I think a lot of book reviewers were smacked as children. Some of them must have at least been bullied. How else to explain their admiration for the ability not to flinch?

Just look at the first page of results when you Google “unflinching book review.” At the British newspaper the Independent, for instance: “Book review: Unflinching look into the eye of a needle.” Then there’s NPR, a particularly shameless offender with both “Unflinching evil in ‘Say You’re One of Them’,” and “Three Books in Unflinching, Unforgettable Voices.” And from the Harvard Crimson, we get “Unflinching Didion Courageously Tells All in ‘Blue Nights’”—which seems redundant, if nothing else. (Unflinching and courageous? Send that woman the Medal of Honor!)

At the British Guardian, though, Robert McCrum does them all one better, issuing a stern and bizarre directive to all would-be authors: “A great memoir should be an unflinching mirror.” I presume that’s some kind of Snow White reference.

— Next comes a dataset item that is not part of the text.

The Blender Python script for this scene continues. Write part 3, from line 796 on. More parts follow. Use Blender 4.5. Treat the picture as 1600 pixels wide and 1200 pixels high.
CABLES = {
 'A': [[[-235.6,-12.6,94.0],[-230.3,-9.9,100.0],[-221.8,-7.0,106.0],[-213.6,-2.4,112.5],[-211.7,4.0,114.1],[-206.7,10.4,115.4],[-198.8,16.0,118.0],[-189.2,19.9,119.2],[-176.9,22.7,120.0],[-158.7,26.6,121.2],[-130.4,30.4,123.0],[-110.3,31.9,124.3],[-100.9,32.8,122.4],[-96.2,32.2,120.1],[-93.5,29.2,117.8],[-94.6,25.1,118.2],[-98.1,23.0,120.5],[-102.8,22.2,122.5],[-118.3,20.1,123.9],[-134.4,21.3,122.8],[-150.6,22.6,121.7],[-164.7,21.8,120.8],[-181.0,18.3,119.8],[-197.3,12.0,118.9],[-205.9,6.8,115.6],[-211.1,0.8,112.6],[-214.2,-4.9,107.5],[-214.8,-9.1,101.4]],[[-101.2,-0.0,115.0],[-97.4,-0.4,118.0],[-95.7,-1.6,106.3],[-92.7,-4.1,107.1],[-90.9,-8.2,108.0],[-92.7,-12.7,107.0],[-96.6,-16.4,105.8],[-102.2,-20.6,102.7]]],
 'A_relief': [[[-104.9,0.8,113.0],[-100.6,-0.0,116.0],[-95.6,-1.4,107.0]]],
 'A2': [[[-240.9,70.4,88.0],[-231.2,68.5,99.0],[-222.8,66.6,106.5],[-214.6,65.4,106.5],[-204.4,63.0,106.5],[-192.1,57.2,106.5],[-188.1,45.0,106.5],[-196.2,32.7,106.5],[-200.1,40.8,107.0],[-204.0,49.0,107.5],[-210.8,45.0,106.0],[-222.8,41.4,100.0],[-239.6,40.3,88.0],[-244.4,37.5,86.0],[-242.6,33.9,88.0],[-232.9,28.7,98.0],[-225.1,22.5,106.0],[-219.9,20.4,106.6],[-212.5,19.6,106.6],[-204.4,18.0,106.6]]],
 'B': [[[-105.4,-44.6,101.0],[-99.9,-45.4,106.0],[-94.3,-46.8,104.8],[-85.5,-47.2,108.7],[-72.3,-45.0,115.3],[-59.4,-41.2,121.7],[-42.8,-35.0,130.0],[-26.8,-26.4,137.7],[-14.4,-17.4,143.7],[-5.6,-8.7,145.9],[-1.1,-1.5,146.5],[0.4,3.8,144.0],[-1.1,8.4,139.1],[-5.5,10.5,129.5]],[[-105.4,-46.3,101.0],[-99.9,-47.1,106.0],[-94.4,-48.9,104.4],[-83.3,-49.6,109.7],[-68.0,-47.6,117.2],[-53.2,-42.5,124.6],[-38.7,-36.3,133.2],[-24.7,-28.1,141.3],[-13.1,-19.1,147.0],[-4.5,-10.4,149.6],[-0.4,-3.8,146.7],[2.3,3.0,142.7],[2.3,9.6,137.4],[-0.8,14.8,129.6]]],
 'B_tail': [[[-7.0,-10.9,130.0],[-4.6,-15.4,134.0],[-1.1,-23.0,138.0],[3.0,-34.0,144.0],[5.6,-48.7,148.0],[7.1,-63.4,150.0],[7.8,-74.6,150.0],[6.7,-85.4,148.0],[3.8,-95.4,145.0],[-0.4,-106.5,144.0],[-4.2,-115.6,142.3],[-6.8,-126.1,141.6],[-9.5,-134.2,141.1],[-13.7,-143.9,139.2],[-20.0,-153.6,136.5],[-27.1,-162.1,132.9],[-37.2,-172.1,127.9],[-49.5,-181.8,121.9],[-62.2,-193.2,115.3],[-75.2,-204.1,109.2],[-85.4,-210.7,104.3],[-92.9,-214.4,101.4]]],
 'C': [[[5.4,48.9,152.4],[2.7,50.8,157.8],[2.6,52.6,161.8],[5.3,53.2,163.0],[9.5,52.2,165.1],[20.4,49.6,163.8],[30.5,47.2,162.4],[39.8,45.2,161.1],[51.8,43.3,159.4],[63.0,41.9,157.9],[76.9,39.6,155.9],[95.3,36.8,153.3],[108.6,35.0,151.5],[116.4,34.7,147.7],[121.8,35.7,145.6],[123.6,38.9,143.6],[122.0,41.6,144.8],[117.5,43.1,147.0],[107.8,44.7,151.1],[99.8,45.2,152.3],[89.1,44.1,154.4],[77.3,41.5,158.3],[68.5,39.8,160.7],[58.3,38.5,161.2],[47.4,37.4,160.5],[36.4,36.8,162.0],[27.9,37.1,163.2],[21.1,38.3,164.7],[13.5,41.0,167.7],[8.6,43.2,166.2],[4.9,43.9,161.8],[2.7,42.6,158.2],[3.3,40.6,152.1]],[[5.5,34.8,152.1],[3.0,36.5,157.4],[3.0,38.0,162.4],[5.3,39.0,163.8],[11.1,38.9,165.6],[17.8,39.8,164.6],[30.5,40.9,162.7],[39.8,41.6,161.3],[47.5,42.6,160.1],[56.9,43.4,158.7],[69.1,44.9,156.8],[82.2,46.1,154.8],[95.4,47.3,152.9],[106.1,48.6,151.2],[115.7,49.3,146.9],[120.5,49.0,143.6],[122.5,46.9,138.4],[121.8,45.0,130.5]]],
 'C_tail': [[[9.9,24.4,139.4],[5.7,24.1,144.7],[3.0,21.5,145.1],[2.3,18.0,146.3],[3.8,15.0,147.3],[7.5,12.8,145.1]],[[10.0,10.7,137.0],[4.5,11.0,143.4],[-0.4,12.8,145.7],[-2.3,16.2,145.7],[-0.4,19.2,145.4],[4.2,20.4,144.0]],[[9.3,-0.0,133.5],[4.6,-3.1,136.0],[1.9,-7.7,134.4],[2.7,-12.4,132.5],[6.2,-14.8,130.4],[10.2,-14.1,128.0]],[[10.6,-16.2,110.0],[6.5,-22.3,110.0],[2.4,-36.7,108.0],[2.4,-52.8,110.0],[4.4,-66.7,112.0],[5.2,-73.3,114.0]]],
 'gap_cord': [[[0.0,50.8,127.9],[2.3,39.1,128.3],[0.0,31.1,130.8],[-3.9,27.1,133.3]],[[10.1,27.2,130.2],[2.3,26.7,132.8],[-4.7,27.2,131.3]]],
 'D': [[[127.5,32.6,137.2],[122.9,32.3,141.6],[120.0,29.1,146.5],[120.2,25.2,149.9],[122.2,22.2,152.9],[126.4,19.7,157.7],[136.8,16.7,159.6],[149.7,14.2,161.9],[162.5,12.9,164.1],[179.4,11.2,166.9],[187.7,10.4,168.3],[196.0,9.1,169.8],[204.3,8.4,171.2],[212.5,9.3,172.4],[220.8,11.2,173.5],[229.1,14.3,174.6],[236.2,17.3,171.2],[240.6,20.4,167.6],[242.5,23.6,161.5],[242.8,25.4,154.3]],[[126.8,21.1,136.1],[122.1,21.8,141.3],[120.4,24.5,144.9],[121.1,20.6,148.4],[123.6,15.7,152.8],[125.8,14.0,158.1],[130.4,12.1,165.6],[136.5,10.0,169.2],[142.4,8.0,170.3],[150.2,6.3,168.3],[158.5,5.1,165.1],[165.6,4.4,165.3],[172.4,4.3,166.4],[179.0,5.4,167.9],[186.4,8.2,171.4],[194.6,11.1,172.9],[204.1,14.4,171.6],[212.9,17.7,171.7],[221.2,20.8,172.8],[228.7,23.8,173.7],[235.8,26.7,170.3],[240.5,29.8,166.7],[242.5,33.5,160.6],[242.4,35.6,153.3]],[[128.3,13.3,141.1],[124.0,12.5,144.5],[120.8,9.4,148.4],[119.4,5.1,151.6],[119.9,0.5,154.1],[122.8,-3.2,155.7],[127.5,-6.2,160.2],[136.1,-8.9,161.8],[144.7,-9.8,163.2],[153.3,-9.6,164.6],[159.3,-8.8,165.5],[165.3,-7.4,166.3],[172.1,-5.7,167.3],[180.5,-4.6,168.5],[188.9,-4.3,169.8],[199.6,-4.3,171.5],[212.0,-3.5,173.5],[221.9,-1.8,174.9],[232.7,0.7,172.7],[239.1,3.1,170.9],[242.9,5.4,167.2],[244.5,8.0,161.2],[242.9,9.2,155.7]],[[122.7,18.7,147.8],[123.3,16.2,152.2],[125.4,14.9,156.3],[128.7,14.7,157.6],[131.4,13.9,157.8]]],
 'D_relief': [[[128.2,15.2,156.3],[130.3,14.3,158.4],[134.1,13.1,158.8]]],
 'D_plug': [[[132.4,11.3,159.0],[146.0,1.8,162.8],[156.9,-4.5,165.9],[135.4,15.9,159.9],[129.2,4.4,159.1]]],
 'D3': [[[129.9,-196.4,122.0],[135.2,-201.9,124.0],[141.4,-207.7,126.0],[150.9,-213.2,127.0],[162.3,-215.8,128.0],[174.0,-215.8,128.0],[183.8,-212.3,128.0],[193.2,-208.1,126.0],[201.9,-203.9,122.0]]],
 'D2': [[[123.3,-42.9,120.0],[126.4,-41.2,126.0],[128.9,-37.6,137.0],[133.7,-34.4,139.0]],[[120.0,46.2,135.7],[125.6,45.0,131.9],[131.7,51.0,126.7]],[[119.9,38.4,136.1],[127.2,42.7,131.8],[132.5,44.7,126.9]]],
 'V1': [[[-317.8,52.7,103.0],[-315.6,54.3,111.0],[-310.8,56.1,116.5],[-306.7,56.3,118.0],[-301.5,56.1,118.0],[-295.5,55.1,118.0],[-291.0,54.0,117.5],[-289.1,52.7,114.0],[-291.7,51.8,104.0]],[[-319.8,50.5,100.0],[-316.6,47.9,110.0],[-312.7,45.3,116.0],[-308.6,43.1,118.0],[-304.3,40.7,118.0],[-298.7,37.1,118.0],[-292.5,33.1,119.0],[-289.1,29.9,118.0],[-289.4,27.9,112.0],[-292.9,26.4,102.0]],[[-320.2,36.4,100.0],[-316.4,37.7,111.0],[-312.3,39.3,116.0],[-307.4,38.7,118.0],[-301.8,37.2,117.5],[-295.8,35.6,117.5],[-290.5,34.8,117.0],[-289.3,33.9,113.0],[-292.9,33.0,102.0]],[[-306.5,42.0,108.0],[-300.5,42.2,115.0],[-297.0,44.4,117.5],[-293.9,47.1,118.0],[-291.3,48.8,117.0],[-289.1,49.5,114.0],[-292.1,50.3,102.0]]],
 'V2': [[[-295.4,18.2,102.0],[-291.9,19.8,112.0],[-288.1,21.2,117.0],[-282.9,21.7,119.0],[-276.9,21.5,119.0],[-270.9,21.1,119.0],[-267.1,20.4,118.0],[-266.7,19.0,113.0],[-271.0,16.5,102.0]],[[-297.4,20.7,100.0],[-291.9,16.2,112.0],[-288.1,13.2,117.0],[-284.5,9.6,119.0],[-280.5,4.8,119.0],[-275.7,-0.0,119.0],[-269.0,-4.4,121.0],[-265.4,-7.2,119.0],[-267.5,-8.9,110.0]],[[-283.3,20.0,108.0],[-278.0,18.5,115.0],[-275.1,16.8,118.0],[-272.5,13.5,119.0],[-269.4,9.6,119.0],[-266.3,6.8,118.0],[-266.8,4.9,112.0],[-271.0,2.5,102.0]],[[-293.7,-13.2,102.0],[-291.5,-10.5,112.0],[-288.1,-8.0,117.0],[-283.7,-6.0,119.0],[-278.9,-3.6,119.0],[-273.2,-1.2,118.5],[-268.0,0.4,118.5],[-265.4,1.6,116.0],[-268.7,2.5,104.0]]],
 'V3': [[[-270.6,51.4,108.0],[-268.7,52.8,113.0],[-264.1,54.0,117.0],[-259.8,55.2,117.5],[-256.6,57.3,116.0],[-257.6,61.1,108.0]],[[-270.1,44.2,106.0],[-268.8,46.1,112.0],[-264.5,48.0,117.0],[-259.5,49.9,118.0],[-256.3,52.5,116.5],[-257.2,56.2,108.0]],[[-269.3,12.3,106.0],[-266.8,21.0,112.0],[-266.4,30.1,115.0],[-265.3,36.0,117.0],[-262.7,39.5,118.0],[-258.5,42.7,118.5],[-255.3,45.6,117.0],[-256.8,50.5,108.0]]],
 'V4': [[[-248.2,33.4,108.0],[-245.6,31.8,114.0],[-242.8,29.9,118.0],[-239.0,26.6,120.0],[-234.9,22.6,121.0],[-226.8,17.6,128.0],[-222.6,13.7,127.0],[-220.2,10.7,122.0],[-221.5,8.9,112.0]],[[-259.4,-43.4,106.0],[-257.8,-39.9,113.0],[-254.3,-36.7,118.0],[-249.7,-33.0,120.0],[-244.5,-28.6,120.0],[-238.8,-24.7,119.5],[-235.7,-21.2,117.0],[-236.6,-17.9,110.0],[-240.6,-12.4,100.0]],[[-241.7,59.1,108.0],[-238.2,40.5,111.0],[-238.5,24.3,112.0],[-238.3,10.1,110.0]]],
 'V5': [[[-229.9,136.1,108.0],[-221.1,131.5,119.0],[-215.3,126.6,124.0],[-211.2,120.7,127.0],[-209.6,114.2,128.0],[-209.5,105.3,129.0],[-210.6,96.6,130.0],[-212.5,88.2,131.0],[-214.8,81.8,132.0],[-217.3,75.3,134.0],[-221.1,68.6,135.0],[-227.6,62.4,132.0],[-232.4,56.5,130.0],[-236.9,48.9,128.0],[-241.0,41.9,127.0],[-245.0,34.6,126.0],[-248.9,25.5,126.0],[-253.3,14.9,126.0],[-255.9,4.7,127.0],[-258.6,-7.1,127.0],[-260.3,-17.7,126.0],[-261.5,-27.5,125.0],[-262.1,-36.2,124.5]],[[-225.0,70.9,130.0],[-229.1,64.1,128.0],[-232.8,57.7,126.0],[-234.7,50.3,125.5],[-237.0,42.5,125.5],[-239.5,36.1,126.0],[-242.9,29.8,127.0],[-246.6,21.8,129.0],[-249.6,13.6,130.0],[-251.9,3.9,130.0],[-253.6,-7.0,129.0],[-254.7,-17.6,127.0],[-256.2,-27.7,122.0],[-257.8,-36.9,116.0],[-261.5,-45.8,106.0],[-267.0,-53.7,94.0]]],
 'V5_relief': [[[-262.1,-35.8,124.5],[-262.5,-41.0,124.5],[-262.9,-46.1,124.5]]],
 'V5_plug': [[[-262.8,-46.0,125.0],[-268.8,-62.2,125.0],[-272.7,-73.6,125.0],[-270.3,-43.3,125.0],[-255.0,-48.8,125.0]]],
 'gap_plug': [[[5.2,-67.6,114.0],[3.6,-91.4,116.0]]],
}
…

So what exactly does McCrum, as synecdoche for book reviewers everywhere, mean by an “unflinching book?” (I’m expanding his definition of memoir, here, to encompass everything, nonfiction and fiction alike.) Simple: one that is “as merciless on [the author/protagonist] as on their adversaries,” and “self-pitiless” in its introspection, and possessed of a “searing honesty.” One, in other words, whose telling of a story is not just ordinarily frank and straightforward, but painfully, masochistically, leg-waxingly so, particularly for the narrator.

So actually, it’s not that book reviewers admire the ability not to flinch, exactly; they just want authors to have suffered. If you weren’t left bruised and bloodied—at least emotionally—by the act of writing your book, you did it wrong. Next time be more self-pitiless.

The problem is, that kind of brutal self-honesty doesn’t strike me as a very good criterion for judging writing. Yes, okay, memoirists who clearly have their heads up their own asses are often dull to read, and novels whose characters seem completely oblivious to their own shortcomings are often limp and uninspiring.

Yet sometimes a narrator who doesn’t entirely face up to his or her flaws is far more fascinating than one who is relentlessly self-flagellating about them. Witness Humbert Humbert. Witness The Tell-Tale Heart. Witness Alan Greeberg’s recounting of his role in the subprime mortgage crisis, in The Rise and Fall of Bear Stearns—which is one long flinch if ever I saw one, and utterly engrossing because of it. The joy in many books comes not from being told a story straight, but in working out what motivates a person—real or fictional—to tell it the way they do.